Aleksandar Vučić, actual primer ministro (desde 2014), antiguo nacionalista y joven promesa del régimen de Slobodan Milošević, tiene la mayor probabilidad de alzarse con la victoria porque es el candidato de la continuidad y de la estabilidad. Es también el más conocido y el más popular, a despecho de las medidas de austeridad que impuso su gobierno, que goza del aparente apoyo de Angela Merkel y Federica Mogherini (ambas confían en su vocación europea, a pesar de su coqueteo con la Rusia de Vladimir Putin), y presume de que los índices de la economía serbia, por primera vez en la historia, revelan un crecimiento por encima de los de Croacia y Eslovenia, y de que es uno de los pocos políticos serbios que se sentó en la mesa de negociaciones con los albano-kosovares. Pero tanto los líderes europeos como la gran mayoría de los ciudadanos serbios saben que, sólo en 2016, 70.000 jóvenes han emigrado al extranjero, que la libertad de prensa ha disminuido y que la influencia rusa ha aumentado, que los países del Golfo Pérsico van a comprar la mitad del país, y que las desigualdades sociales se han agravado. Así y todo, los serbios, como todos los pueblos que han vivido largos periodos de inestabilidad, cansados de cambios, no votarán por la salud democrática y la alternancia del poder, sino por la continuidad.

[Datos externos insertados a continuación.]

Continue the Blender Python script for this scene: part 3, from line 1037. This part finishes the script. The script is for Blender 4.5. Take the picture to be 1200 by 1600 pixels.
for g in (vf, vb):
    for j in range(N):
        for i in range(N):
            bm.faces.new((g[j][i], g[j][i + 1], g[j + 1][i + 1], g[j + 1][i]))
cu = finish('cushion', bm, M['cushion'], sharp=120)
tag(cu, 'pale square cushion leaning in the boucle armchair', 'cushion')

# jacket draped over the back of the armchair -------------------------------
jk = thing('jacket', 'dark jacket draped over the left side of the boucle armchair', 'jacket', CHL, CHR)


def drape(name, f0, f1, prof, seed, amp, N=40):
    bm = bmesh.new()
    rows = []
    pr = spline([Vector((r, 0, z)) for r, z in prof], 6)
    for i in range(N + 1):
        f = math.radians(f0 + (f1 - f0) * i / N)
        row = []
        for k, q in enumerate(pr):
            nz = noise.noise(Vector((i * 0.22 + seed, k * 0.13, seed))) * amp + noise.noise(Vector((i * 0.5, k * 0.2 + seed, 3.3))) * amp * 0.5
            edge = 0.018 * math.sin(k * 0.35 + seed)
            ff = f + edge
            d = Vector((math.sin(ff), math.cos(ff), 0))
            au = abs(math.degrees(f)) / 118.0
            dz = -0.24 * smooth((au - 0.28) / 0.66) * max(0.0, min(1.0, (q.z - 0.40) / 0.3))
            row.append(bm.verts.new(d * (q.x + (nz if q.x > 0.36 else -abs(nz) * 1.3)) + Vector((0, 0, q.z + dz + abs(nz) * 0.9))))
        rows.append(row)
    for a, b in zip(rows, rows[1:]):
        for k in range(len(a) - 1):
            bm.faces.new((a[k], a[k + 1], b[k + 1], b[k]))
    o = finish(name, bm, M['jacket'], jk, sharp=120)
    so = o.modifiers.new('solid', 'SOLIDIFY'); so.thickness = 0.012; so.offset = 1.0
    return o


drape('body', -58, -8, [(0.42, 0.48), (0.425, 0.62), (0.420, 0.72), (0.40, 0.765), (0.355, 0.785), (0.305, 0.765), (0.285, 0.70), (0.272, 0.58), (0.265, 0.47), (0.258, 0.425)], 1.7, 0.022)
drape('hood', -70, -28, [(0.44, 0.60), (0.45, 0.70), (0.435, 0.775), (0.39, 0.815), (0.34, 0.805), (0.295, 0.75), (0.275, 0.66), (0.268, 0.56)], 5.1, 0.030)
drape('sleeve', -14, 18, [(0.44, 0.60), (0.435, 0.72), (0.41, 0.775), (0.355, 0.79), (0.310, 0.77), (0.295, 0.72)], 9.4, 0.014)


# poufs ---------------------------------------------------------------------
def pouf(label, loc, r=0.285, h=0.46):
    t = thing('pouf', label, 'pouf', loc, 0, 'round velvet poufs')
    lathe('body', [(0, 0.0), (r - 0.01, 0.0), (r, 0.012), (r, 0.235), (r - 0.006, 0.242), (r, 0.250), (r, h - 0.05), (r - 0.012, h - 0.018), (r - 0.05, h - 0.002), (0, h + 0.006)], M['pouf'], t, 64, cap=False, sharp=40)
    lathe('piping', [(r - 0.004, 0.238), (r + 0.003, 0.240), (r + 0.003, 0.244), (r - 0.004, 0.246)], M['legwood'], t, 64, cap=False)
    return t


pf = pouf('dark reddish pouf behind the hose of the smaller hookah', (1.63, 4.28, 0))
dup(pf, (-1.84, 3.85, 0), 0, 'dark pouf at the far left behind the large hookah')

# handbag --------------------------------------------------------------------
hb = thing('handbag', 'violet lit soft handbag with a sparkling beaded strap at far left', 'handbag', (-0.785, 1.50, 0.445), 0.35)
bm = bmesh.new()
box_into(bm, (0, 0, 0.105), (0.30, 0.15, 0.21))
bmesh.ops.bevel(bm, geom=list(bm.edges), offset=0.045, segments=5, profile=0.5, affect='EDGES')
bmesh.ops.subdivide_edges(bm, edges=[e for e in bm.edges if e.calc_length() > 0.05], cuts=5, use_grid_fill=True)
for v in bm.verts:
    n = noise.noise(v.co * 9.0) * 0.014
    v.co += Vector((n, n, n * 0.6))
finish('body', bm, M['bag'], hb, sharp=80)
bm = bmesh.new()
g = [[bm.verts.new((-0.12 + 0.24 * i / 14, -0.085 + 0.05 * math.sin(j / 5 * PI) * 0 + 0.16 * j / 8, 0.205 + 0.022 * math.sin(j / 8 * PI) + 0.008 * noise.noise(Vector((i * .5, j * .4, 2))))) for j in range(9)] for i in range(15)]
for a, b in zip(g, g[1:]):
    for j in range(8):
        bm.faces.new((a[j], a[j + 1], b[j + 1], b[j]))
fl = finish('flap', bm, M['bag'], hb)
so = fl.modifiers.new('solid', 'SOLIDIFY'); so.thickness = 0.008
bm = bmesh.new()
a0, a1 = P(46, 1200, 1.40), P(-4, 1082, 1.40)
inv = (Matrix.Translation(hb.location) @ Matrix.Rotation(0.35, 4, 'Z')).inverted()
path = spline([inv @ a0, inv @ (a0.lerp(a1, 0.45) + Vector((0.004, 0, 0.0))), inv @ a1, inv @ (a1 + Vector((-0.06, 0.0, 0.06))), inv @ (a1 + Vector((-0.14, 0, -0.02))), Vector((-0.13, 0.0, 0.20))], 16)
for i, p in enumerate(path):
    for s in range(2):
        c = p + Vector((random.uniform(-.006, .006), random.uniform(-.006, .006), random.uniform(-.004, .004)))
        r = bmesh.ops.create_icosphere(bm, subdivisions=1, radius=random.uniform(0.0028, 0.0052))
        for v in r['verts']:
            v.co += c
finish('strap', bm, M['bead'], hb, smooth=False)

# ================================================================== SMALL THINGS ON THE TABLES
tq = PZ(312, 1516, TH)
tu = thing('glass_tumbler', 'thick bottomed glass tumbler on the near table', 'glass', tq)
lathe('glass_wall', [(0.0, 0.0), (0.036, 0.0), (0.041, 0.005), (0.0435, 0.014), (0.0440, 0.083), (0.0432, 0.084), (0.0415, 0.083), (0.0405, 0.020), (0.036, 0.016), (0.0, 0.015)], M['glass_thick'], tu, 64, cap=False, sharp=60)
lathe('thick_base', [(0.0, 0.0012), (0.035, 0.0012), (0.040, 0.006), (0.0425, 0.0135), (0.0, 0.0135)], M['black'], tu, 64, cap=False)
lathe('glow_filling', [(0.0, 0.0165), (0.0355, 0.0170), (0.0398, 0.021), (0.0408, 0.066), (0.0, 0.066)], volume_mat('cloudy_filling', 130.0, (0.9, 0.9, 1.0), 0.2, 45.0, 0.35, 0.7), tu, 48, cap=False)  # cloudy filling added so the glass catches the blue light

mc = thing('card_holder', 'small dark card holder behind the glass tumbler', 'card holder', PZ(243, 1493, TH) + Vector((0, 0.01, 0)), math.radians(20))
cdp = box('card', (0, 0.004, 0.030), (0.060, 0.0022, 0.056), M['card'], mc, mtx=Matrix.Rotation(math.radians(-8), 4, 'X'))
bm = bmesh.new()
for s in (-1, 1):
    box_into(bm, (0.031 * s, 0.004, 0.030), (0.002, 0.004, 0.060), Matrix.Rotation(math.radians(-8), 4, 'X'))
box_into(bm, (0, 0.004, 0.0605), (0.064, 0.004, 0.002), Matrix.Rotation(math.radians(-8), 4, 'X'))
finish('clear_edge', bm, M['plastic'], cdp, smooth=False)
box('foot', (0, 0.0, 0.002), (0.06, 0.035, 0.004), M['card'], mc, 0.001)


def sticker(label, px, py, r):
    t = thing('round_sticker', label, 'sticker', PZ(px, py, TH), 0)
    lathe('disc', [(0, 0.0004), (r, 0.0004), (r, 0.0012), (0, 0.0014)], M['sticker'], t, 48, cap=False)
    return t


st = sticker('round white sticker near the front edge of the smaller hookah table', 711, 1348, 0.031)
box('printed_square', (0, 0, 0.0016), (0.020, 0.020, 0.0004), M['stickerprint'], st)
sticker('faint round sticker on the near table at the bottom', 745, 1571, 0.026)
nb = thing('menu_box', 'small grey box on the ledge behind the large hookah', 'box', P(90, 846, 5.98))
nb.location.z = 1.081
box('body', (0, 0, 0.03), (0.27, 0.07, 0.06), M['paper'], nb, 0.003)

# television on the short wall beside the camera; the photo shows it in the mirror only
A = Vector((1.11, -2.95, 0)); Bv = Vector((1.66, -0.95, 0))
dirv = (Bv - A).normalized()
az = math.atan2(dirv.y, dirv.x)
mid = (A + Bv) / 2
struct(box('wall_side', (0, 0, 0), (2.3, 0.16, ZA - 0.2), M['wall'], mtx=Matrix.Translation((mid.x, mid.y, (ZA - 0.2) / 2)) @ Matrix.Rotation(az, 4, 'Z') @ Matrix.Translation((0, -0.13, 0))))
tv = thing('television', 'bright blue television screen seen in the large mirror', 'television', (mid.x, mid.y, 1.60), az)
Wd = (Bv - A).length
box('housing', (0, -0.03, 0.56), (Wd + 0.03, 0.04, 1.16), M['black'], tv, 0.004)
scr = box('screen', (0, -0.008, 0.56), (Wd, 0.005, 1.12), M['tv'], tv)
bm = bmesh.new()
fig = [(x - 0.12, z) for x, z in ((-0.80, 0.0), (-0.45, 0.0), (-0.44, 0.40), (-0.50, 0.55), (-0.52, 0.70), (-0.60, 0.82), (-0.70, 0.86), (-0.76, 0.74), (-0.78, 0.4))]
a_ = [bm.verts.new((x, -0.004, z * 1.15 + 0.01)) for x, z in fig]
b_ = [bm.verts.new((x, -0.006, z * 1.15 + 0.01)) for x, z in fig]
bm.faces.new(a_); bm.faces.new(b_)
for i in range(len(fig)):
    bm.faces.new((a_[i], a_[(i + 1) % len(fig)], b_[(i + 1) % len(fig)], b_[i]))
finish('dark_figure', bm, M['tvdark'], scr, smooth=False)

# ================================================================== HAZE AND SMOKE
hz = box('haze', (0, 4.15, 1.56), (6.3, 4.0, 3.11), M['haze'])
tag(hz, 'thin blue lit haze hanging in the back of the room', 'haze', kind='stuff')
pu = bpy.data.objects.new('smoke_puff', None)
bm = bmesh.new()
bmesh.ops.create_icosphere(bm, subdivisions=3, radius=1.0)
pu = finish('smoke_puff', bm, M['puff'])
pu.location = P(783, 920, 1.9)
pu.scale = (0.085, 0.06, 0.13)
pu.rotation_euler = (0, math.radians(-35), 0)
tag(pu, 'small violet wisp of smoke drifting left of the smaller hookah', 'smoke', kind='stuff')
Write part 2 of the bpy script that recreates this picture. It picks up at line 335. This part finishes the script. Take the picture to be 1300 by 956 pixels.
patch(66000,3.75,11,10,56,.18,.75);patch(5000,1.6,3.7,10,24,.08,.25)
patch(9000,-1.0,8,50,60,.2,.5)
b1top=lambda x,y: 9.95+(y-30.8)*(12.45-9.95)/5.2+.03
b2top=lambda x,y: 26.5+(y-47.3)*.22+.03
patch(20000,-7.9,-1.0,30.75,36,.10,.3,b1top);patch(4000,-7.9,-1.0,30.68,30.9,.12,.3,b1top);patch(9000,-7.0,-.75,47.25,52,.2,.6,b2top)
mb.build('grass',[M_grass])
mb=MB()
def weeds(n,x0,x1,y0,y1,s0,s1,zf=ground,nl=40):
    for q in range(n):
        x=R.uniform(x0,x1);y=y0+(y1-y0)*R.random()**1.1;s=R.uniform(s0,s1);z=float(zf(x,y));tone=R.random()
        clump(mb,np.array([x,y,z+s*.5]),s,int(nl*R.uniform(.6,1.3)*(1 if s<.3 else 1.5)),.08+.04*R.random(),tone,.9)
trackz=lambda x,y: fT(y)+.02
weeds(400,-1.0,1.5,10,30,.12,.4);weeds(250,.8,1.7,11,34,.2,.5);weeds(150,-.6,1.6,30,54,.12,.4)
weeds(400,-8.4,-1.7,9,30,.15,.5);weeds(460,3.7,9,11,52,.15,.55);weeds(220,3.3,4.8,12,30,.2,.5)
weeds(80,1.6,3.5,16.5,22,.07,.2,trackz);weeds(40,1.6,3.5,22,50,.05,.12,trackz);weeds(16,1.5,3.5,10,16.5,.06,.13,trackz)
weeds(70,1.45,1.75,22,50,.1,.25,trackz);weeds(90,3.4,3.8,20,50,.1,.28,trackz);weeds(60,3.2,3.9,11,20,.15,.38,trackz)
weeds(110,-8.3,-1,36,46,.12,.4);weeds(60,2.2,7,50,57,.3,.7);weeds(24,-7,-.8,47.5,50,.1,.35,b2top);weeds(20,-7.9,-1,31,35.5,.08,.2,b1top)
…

El resultado de las próximas elecciones presidenciales no cambiará la decisión de Serbia de integrarse en la UE. Será un plebiscito sobre la continuidad del actual gobierno, aunque podría convertirse en una gran lección para la oposición, cuyos escándalos de corrupción en el pasado y cuya división actual impiden cualquier cambio sustancial en la vida política.